Getting Nowhere. . .

Getting Nowhere. . . June 7, 2014

Each year I ask my students to write papers that have a clear thesis statement, a further clarification of the thesis in terms of definitions, a set of arguments for the thesis based on recognizable authorities, and a recognition of and answer to counter arguments. And finally a conclusion that reiterates the thesis and expresses its practical implications. What could be easier?

But while some students find it easy, others find it quite difficult. Because I am asking them to speak a language they’ve never spoken, or haven’t spoken for years. It would be like asking me to compose an academic essay in French, which I studied for several years but haven’t used in decades.

The reality is that academic discourse takes place in a relatively closed cultural world. It has its own recognized authorities, and closely associated with those its assumed values. It is a discourse that has its own structures of argument and ways of reaching conclusions. Whatever the language, it has its own special terminology. Indeed, it comes close to meeting an anthropological definition of being a religion in itself.

A system of symbols which acts to establish powerful, pervasive, and long – lasting moods and motivations in humans by formulating conceptions of a general order of existence and clothing these conceptions with such an aura of factuality that the moods and motivations seem uniquely realistic.

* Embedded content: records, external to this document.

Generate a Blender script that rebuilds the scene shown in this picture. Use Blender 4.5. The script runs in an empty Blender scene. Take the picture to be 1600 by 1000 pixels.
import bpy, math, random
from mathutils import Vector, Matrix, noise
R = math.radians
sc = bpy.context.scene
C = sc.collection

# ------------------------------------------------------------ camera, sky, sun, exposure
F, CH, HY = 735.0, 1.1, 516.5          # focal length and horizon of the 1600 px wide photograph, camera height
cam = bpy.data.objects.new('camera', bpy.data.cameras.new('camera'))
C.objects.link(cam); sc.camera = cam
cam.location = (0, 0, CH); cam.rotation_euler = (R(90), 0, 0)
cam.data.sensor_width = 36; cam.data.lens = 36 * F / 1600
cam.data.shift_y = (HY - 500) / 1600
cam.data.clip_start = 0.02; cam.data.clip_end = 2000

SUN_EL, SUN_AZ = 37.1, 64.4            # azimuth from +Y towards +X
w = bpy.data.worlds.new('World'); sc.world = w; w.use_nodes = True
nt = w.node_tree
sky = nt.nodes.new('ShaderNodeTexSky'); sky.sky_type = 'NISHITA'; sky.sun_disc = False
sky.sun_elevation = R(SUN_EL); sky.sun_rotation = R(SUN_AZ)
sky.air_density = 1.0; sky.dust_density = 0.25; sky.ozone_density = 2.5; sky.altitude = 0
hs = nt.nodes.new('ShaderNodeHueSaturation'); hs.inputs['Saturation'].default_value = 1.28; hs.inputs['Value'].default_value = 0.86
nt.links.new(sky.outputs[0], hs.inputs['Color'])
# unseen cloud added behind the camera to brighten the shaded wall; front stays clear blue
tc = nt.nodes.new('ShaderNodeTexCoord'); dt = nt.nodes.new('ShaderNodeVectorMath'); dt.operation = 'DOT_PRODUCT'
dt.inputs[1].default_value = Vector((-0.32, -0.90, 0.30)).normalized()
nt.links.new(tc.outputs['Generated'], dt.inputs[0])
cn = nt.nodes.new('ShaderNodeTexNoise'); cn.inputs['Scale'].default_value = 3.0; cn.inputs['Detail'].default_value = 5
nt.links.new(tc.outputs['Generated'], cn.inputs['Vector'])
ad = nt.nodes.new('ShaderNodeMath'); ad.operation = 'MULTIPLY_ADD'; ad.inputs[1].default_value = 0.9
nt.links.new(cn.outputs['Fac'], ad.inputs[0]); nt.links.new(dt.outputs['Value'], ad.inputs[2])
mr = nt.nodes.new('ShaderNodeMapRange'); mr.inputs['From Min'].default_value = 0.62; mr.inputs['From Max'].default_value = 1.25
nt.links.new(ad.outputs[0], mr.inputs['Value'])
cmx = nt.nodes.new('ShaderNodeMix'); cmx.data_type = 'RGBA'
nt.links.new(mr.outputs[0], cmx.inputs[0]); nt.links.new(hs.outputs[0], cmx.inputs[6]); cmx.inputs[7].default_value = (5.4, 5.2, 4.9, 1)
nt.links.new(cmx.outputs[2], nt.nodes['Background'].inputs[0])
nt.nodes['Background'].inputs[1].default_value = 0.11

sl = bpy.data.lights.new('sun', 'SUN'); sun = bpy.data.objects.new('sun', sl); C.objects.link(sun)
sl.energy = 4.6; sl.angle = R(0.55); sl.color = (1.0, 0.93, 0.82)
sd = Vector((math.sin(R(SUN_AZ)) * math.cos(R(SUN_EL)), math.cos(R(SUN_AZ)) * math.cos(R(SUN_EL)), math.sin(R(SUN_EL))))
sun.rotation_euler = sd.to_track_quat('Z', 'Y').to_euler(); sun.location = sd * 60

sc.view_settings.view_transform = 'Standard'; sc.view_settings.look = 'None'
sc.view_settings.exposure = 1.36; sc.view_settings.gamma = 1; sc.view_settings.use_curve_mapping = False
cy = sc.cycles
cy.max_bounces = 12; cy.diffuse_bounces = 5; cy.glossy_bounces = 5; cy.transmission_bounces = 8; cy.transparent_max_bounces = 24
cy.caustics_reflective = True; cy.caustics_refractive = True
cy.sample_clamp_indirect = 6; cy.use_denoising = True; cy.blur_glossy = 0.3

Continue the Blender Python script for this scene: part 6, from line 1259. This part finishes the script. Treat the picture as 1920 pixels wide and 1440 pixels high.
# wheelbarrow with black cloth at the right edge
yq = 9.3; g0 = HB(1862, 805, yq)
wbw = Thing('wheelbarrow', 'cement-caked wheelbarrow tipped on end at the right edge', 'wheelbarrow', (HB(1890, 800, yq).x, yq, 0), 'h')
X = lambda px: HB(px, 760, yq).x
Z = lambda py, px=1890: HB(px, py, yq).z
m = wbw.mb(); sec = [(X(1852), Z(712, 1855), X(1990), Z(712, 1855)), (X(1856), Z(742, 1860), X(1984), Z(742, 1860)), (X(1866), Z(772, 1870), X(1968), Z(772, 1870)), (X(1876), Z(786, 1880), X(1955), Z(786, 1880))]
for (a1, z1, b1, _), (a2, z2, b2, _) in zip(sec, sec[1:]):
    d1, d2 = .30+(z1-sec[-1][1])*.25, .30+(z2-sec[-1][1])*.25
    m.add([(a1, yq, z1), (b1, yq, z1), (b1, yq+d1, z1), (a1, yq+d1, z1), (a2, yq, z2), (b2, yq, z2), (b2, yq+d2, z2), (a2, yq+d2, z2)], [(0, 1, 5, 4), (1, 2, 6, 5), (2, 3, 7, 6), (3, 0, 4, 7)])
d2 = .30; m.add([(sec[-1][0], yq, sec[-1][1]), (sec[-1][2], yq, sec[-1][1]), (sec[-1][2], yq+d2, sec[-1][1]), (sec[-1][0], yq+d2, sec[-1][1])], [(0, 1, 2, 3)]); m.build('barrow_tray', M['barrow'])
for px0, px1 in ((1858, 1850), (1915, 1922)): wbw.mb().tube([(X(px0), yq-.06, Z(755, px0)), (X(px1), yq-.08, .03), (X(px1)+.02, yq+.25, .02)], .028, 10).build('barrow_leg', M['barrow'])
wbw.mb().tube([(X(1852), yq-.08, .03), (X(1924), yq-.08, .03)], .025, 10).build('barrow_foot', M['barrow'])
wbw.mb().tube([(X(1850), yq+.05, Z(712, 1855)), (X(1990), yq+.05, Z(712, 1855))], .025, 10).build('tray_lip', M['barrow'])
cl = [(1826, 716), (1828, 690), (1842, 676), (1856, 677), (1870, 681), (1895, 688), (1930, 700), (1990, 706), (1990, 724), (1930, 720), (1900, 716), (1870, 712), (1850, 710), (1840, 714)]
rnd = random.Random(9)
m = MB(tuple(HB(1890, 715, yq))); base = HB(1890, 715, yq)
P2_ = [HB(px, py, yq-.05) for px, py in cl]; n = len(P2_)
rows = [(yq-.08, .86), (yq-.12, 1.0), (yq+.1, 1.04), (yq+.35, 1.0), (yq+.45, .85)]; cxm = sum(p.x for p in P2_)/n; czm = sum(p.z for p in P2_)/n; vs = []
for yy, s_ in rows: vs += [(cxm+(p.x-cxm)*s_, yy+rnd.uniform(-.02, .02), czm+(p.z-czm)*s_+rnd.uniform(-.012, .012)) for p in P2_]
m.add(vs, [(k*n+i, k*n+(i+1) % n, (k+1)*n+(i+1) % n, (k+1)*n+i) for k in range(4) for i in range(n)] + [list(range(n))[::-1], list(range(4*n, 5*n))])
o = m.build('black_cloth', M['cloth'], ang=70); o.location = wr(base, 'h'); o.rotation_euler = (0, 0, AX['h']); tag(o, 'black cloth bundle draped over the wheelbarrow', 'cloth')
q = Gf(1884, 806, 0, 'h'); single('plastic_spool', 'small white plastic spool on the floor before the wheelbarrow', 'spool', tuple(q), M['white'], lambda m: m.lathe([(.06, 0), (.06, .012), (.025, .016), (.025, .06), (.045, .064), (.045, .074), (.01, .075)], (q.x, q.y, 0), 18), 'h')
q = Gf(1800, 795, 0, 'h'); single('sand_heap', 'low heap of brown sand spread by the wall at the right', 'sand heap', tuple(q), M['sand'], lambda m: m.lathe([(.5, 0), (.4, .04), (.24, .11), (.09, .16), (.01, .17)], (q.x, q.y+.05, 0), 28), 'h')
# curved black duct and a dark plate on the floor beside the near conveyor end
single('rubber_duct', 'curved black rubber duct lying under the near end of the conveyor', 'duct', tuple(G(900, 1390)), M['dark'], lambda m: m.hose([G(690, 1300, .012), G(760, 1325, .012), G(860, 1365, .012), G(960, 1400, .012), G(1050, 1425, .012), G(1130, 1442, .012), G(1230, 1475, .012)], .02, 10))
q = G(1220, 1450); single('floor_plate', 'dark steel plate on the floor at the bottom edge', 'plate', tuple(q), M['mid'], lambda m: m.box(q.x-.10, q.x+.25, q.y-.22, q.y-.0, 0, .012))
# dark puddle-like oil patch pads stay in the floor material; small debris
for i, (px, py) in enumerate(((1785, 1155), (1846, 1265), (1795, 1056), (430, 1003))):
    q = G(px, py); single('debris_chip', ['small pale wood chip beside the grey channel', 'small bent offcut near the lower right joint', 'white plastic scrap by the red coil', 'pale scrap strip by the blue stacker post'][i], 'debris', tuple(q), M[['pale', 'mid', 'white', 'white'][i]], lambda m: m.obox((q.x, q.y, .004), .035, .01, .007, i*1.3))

Which is why academics often fail to speak convincingly in debates outside the academic world. Those debates take place among people who have different values, recognize different authorities, and use entirely different rhetorical devises to construct what they find to be compelling arguments. For all practical purposes they have a different religion than that of academics.

Those of us who actually want to make a difference in important political debates will need to be somewhat less arrogant about the normative status of our authorities, values, and rhetorical devices. We’ll have to learn that people who don’t agree with us are not bad, stupid, or ignorant. They are tired of listening to us (rhetorically speaking regardless of volume) shout louder and louder in the same incomprehensible language. As we are tired of them, by the way. They are tired of our ceaseless proselytizing that doesn’t respect the integrity of their experience and worldview.

Most of all we’ll have to realize that neither our United Methodist church, nor our American society, possess what we can assume to be a common culture, or religion (i.e. our religion and culture) And this isn’t a matter of just ethnic origins or different formal religions.

Which means that we will need to take the first steps in engaging others in actual dialogue, a dialogue that doesn’t seek to convince or persuade, but (at this nascent stage) simply tries to discover and acknowledge a common language, then perhaps shared values, possibly agreed authorities, and finally mutually recognized rhetorical devices. That done (and we are decades away in the United Methodist church and American politics) we might actually effectively reach agreement on how to address our common problems as human beings.